Grab My Pussy

I like comparing the Bill Clinton BlowJob Scandal to the infamous “I grabbed her by the pussy” statement of today’s president. They aren’t the same thing at all and yet show where our society’s standards are on a spectrum of sorts. Honestly, I see it as a type of mass mental disorder for humans perpetually seeking meaning in a merciless world. There’s probably a way to measure exactly how far up your own ass someone can get, right? I propose we call it the Asshat Scale.

As recently as 20 years ago, America’s president was embroiled in a drama of cum stains and infidelity that enraged conservatives to the extent they could be without the help of Facebook and Twitter. Impeached for obstructing justice, denying some oral play got blown out of proportion and it was the closest thing America had to a presidential sex scandal since Kennedy. This was during a second term and mostly hyped to distract the country from the Whitewater proceedings that started the whole problem.

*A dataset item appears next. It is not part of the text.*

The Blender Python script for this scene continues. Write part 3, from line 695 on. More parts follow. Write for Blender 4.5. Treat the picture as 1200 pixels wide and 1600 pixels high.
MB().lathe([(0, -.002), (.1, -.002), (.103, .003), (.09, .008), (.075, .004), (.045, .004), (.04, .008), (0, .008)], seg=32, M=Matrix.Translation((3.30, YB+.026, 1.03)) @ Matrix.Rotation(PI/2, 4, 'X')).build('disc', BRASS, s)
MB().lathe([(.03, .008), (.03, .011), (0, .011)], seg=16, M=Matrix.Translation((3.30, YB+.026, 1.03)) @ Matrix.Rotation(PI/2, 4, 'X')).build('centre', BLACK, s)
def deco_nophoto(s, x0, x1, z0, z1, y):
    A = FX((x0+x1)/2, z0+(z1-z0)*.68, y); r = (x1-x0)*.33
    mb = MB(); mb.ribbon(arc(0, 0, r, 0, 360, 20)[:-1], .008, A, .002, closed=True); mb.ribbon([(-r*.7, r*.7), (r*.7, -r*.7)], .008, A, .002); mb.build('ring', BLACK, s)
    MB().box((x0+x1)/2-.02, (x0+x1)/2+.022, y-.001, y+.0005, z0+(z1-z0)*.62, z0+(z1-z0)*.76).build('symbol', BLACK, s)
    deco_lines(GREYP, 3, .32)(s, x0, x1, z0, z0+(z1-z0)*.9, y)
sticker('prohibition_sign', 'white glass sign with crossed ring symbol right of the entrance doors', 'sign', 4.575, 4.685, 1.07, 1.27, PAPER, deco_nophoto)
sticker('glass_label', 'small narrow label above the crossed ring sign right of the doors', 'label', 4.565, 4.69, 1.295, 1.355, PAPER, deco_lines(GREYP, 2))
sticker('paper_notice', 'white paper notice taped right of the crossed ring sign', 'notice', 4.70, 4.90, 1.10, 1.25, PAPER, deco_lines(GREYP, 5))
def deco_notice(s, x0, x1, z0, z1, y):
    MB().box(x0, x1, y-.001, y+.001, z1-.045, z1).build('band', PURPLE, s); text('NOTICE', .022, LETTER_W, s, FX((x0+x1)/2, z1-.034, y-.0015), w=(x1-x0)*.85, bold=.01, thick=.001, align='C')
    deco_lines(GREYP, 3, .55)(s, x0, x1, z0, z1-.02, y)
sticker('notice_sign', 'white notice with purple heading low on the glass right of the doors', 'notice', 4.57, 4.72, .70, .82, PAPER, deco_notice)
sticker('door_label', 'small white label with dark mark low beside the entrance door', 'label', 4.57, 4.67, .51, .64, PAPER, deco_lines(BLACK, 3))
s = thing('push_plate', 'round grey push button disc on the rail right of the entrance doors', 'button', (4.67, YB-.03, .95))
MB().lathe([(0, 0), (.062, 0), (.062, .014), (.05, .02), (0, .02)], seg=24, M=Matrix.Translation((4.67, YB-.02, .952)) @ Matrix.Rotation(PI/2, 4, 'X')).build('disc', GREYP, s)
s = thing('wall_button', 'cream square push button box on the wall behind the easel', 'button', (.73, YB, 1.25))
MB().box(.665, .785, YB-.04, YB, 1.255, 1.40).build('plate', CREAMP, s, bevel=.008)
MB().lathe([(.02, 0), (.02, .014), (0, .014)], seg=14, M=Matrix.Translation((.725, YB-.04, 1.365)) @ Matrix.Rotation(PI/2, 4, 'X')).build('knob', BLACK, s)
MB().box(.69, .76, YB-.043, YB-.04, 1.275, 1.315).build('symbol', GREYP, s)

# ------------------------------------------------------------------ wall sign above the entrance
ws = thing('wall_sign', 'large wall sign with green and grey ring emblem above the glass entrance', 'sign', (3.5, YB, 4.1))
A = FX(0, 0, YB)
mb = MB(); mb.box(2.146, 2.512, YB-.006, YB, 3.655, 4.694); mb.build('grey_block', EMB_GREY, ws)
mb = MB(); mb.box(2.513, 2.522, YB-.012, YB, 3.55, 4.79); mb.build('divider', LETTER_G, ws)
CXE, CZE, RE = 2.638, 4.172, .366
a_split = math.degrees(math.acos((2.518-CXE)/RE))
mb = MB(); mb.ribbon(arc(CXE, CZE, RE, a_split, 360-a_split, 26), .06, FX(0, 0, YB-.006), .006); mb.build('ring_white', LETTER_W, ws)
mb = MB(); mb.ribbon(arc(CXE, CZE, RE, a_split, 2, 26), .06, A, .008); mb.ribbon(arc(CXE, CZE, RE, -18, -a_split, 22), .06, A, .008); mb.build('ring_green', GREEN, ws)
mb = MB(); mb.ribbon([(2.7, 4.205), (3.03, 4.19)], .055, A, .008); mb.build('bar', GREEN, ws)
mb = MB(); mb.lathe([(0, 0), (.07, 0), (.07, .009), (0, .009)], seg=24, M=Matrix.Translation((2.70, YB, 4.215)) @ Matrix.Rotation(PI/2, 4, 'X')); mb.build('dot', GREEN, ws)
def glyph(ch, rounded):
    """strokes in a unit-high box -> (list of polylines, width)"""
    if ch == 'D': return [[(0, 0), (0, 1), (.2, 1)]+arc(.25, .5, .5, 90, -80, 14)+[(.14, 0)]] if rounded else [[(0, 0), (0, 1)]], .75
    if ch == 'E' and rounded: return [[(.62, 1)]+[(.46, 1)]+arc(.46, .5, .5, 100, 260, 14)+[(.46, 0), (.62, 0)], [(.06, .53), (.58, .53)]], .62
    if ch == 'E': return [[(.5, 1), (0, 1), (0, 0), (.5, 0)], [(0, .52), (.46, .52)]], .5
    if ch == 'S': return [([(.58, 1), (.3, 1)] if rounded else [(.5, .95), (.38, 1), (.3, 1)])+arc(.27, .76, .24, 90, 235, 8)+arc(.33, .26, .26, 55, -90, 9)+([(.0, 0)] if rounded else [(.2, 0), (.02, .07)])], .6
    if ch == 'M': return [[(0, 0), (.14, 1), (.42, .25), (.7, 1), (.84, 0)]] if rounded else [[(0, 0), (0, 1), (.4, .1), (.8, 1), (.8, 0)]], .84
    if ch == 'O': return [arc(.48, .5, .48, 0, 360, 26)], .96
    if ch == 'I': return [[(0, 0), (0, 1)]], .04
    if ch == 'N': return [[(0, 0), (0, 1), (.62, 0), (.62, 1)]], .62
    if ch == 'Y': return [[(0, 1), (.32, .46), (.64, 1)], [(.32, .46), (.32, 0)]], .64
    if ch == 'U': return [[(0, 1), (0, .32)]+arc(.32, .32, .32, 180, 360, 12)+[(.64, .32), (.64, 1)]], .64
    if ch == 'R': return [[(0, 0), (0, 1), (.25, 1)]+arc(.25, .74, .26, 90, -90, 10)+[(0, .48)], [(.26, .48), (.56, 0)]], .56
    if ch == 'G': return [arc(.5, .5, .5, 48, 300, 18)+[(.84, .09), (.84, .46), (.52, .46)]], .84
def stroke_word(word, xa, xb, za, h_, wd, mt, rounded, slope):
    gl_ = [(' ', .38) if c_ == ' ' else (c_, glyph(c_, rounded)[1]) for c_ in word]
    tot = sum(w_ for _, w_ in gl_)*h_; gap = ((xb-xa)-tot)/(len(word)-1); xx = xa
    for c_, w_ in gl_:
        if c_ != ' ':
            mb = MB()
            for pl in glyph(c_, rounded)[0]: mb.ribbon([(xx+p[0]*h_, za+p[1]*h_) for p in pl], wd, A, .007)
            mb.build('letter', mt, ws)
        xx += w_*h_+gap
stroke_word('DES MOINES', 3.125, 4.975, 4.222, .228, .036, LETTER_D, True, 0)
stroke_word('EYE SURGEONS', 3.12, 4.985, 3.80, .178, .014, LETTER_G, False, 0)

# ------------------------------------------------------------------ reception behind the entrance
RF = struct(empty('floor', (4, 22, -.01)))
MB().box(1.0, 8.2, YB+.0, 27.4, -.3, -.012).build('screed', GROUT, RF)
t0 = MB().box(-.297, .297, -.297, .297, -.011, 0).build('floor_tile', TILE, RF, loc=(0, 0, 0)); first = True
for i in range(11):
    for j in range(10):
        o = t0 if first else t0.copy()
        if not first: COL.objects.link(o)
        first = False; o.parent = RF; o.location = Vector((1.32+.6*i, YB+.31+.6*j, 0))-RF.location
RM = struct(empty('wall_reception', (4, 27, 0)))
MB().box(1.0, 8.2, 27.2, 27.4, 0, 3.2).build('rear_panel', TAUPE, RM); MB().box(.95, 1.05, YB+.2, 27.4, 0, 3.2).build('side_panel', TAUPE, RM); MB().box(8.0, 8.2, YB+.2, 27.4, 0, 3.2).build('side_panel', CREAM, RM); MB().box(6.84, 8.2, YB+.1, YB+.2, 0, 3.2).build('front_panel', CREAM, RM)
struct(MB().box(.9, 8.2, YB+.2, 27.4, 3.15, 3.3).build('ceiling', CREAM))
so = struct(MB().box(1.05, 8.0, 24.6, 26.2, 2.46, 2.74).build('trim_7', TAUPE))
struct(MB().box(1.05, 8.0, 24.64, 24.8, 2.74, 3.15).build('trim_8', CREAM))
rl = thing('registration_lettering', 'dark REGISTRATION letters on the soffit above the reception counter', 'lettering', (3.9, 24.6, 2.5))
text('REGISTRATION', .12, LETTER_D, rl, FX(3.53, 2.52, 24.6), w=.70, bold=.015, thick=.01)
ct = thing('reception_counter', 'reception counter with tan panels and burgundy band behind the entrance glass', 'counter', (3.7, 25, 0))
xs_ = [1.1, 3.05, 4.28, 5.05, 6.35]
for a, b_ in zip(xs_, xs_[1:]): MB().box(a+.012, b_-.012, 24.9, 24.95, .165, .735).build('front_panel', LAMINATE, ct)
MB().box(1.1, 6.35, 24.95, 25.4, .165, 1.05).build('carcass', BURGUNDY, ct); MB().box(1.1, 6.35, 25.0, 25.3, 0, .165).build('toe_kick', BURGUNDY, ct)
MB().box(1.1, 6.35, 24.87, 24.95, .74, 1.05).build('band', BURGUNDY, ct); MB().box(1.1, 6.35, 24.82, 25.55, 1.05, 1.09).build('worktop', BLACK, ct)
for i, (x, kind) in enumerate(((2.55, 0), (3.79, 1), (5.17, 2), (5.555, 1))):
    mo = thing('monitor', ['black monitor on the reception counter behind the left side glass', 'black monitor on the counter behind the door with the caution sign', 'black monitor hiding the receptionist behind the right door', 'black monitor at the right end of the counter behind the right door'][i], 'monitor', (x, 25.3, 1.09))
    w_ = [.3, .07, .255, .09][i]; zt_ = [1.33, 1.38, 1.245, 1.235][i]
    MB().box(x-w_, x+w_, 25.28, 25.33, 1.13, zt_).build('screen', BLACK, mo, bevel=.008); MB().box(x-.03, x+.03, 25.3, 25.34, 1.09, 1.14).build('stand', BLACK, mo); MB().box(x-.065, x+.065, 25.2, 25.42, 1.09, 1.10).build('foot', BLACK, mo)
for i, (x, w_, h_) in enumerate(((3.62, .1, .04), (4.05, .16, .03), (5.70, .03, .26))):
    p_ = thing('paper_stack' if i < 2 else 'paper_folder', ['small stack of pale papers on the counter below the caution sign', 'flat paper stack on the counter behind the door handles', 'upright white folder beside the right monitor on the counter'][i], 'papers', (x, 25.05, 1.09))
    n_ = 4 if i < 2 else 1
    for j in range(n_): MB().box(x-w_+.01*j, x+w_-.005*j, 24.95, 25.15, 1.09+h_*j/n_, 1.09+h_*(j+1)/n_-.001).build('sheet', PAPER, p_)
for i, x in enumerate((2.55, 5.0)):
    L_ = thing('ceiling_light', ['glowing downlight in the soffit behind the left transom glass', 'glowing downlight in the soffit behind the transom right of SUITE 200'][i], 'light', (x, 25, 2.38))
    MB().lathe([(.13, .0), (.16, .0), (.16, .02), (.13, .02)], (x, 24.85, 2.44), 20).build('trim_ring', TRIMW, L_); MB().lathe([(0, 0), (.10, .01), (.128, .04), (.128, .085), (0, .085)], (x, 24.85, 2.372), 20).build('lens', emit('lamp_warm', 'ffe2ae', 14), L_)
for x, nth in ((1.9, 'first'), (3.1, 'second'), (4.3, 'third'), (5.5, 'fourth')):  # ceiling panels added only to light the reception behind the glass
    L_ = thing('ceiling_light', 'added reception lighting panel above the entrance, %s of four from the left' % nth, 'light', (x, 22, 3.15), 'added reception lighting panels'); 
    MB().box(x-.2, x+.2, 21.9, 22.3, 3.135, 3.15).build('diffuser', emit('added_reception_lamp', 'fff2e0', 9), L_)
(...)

In today’s America, a presidential candidate uses a crass phrase about his compensation methods and the conservatives vote him into office. Up until Trump, I’m pretty sure Republican candidates were chosen from a pool of eunuchs and assigned identities for the campaign at hand. I mean, all they can do is grab the pussy at that point. Personally, I want people to grab my pussy. It grabs back. I might become a superheroin that fights sexual assault by intervening and beating up the offender with my vagina. My calling card is a super plus tampon – so they can stop the bleeding. Hoo-yah!